* _PROBLEM_: Transcribe the data in full and exactly, omitting any pictures.

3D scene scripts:

+--

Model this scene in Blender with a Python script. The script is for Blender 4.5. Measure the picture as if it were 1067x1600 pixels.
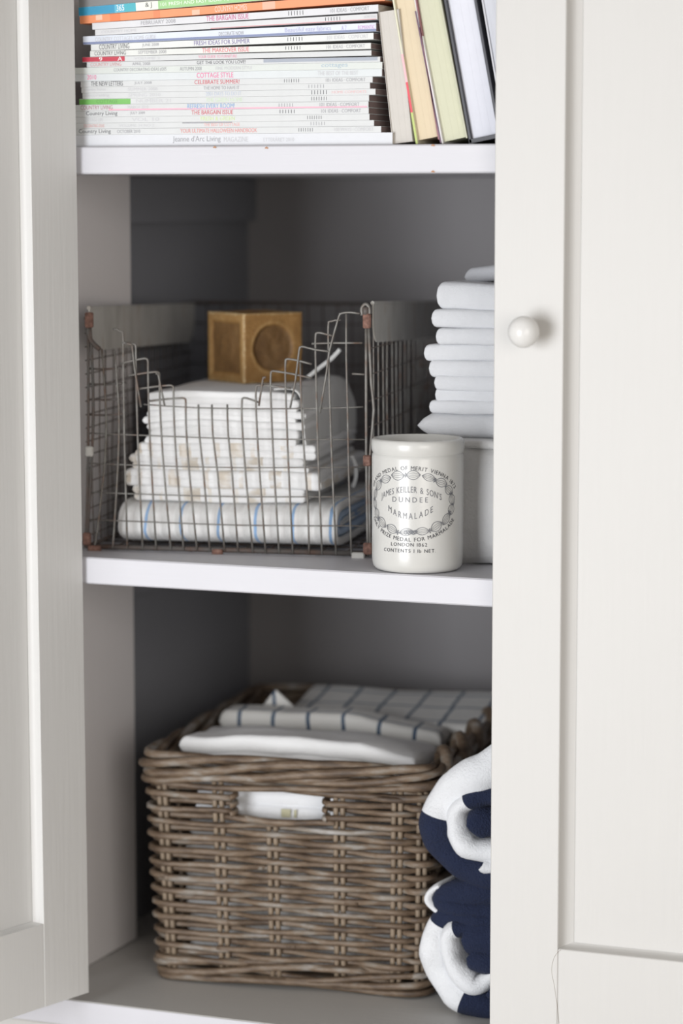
import bpy, math, random
from math import sin, cos, pi, radians, sqrt, atan
from mathutils import Vector, Matrix, noise
for o in list(bpy.data.objects): bpy.data.objects.remove(o)
COL = bpy.context.scene.collection
SC = bpy.context.scene

# ------------------------------------------------------------------ camera, world, lights, exposure
F = 4300.0
PITCH = atan(497 / F); YAW = radians(21.695)
CAM = Vector((0.7116, -2.1263, 0.3143))
cd = bpy.data.cameras.new('camera'); cam = bpy.data.objects.new('camera', cd); COL.objects.link(cam)
cam.location = CAM; cam.rotation_euler = (pi / 2 - PITCH, 0, YAW)
cd.sensor_fit = 'VERTICAL'; cd.sensor_height = 36; cd.sensor_width = 24; cd.lens = F * 36 / 1600
cd.clip_start = 0.05
cd.dof.use_dof = True; cd.dof.focus_distance = 2.30; cd.dof.aperture_fstop = 3.2
SC.camera = cam
w = bpy.data.worlds.new('world'); SC.world = w; w.use_nodes = True
bg = w.node_tree.nodes['Background']; bg.inputs[0].default_value = (1.0, 0.94, 0.88, 1); bg.inputs[1].default_value = 0.34
def area(name, loc, target, sx, sy, power, col):
    l = bpy.data.lights.new(name, 'AREA'); l.shape = 'RECTANGLE'; l.size = sx; l.size_y = sy; l.energy = power; l.color = col
    o = bpy.data.objects.new(name, l); COL.objects.link(o); o.location = loc
    o.rotation_euler = (Vector(target) - Vector(loc)).to_track_quat('-Z', 'Y').to_euler(); return o
area('window_light', (-0.85, -3.1, -0.05), (-0.1, 0.1, -0.03), 1.35, 1.7, 86, (0.94, 0.965, 1.0))
area('right_fill_light', (1.9, -2.6, 0.35), (-0.2, 0.2, -0.05), 1.4, 1.5, 30, (1.0, 0.95, 0.89))  # broad warm fill added to brighten right-facing surfaces; no window seen there
SC.view_settings.view_transform = 'Standard'; SC.view_settings.look = 'None'
SC.view_settings.gamma = 1; SC.view_settings.use_curve_mapping = False
SC.view_settings.exposure = 0.0

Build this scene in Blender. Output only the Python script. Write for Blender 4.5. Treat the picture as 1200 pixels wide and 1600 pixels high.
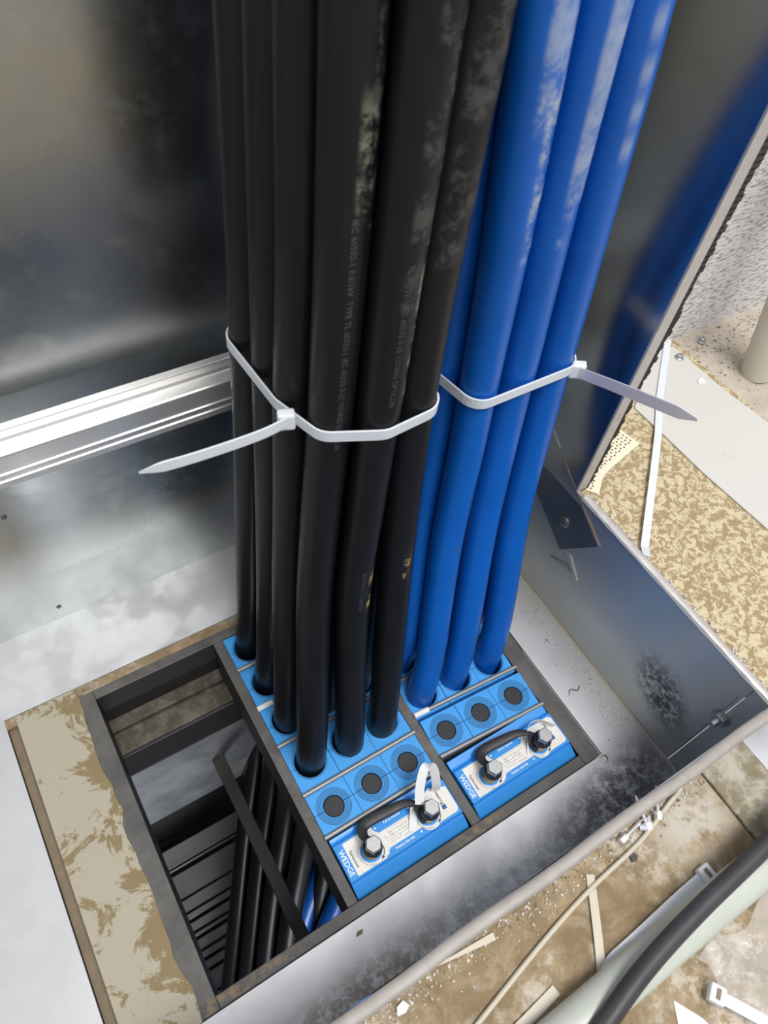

+--

* _RESULT_:
Model this scene in Blender with a Python script. The script is for Blender 4.5. Measure the picture as if it were 1067x1600 pixels.
import bpy, math, random
from math import sin, cos, pi, radians, sqrt, atan
from mathutils import Vector, Matrix, noise
for o in list(bpy.data.objects): bpy.data.objects.remove(o)
COL = bpy.context.scene.collection
SC = bpy.context.scene

# ------------------------------------------------------------------ camera, world, lights, exposure
F = 4300.0
PITCH = atan(497 / F); YAW = radians(21.695)
CAM = Vector((0.7116, -2.1263, 0.3143))
cd = bpy.data.cameras.new('camera'); cam = bpy.data.objects.new('camera', cd); COL.objects.link(cam)
cam.location = CAM; cam.rotation_euler = (pi / 2 - PITCH, 0, YAW)
cd.sensor_fit = 'VERTICAL'; cd.sensor_height = 36; cd.sensor_width = 24; cd.lens = F * 36 / 1600
cd.clip_start = 0.05
cd.dof.use_dof = True; cd.dof.focus_distance = 2.30; cd.dof.aperture_fstop = 3.2
SC.camera = cam
w = bpy.data.worlds.new('world'); SC.world = w; w.use_nodes = True
bg = w.node_tree.nodes['Background']; bg.inputs[0].default_value = (1.0, 0.94, 0.88, 1); bg.inputs[1].default_value = 0.34
def area(name, loc, target, sx, sy, power, col):
    l = bpy.data.lights.new(name, 'AREA'); l.shape = 'RECTANGLE'; l.size = sx; l.size_y = sy; l.energy = power; l.color = col
    o = bpy.data.objects.new(name, l); COL.objects.link(o); o.location = loc
    o.rotation_euler = (Vector(target) - Vector(loc)).to_track_quat('-Z', 'Y').to_euler(); return o
area('window_light', (-0.85, -3.1, -0.05), (-0.1, 0.1, -0.03), 1.35, 1.7, 86, (0.94, 0.965, 1.0))
area('right_fill_light', (1.9, -2.6, 0.35), (-0.2, 0.2, -0.05), 1.4, 1.5, 30, (1.0, 0.95, 0.89))  # broad warm fill added to brighten right-facing surfaces; no window seen there
SC.view_settings.view_transform = 'Standard'; SC.view_settings.look = 'None'
SC.view_settings.gamma = 1; SC.view_settings.use_curve_mapping = False
SC.view_settings.exposure = 0.0

Build this scene in Blender. Output only the Python script. Write for Blender 4.5. Treat the picture as 1200 pixels wide and 1600 pixels high.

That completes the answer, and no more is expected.